A crowd of people gathered Friday for the ribbon cutting at the May Home in Crowley.

CROWLEY — A treasure has been saved in Crowley, Lt. Gov. Billy Nungesser said during a pronouncement Friday at a ribbon-cutting ceremony celebrating the city's May Home being named to the National Register of Historic Places.

Originally the home of prominent African-American residents David and Jeanette Ross May, the home at 576 N. Western Ave. is now owned by the couple's student, Henry Clement, and his wife, Margarit. The Mays were pioneers in civic, educational and religious organizations who made their mark on the history of the state and even the nation.

"This is what Louisiana is all about," Nungesser said. "Small communities coming together with the love and passion they have for their community and saving a treasure. There's a reason why this community looks like it does. Look at Main Street. It's gorgeous. This is a great example that can be mirrored all over Louisiana to restore our culture, heritage and our history." 

David May was one of the first African Americans elected to a city council in Louisiana and was the principal of both Henry Clay Ross elementary and high schools. He was invited by President John F. Kennedy to participate in the National Conference on Constitutional Rights and Freedoms and was named an honorary state senator in 1919 and president of the People's Investment Company of Crowley. He also organized and was first commander of American Legion Post No. 506.
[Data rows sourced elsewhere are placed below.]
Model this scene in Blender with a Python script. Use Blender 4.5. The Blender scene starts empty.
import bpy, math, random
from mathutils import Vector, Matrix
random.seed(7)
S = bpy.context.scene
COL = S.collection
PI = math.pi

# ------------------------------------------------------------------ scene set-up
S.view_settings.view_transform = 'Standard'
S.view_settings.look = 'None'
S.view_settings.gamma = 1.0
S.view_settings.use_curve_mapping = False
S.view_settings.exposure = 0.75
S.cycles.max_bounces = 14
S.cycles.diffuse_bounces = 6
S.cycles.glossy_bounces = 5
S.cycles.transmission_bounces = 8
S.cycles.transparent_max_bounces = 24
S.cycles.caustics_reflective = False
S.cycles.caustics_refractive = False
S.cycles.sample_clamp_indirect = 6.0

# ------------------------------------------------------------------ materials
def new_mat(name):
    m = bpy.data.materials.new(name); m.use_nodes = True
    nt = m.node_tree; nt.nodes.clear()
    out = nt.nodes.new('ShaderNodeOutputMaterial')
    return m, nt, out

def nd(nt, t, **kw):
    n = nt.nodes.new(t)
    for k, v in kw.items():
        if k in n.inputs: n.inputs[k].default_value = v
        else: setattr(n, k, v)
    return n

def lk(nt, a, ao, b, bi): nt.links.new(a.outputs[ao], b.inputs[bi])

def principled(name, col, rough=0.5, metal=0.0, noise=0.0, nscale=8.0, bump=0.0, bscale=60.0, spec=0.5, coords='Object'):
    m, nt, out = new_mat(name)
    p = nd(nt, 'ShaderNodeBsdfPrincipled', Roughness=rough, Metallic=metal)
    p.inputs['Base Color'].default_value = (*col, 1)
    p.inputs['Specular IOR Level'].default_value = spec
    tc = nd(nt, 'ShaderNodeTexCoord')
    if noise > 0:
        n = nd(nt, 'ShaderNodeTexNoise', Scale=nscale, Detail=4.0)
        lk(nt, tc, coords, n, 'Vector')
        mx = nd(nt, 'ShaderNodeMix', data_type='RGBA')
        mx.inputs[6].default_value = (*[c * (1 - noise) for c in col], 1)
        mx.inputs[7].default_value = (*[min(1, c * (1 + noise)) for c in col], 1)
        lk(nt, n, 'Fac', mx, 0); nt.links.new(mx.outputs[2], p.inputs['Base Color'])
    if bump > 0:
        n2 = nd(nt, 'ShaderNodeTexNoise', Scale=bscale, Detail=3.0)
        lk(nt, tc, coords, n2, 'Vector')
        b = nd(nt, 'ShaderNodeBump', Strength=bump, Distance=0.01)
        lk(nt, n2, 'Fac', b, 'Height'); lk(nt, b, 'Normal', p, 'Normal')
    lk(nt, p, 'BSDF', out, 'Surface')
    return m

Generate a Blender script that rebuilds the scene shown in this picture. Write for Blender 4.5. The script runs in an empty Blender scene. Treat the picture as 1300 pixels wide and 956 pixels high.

Jeanette Ross May was a lifelong educator who entered Southern University High School at only 12 years old and received her bachelor's degree in teaching only two years after graduating high school. She taught history, English, algebra and music and also coached girls basketball, taught piano and was the Crowley school's first librarian.

"There's a lot of history and memories here," Henry Clement said. "I was raised up through here. Mrs. May was my teacher and she taught me math and science and music and this house became very important to me. We needed to do this because this house is one we need to remember."

Clement added that he wanted the home to be restored and preserved so it could be a symbol of the importance of education and dignity and a reminder of the contribution the Mays made to the city of Crowley. 

The National Register of Historic Places is an official list of districts, sites, buildings, structures and objects that have been marked as worthy of preservation for their historical significance. A property listed in the National Register or located within a National Register Historic District may qualify for tax incentives for expenses to preserve the property.

The Clements bought the house in 2000 and have worked to restore and maintain it. The house being placed on the National Registry of Historic Places will help them continue preserving the property for years to come.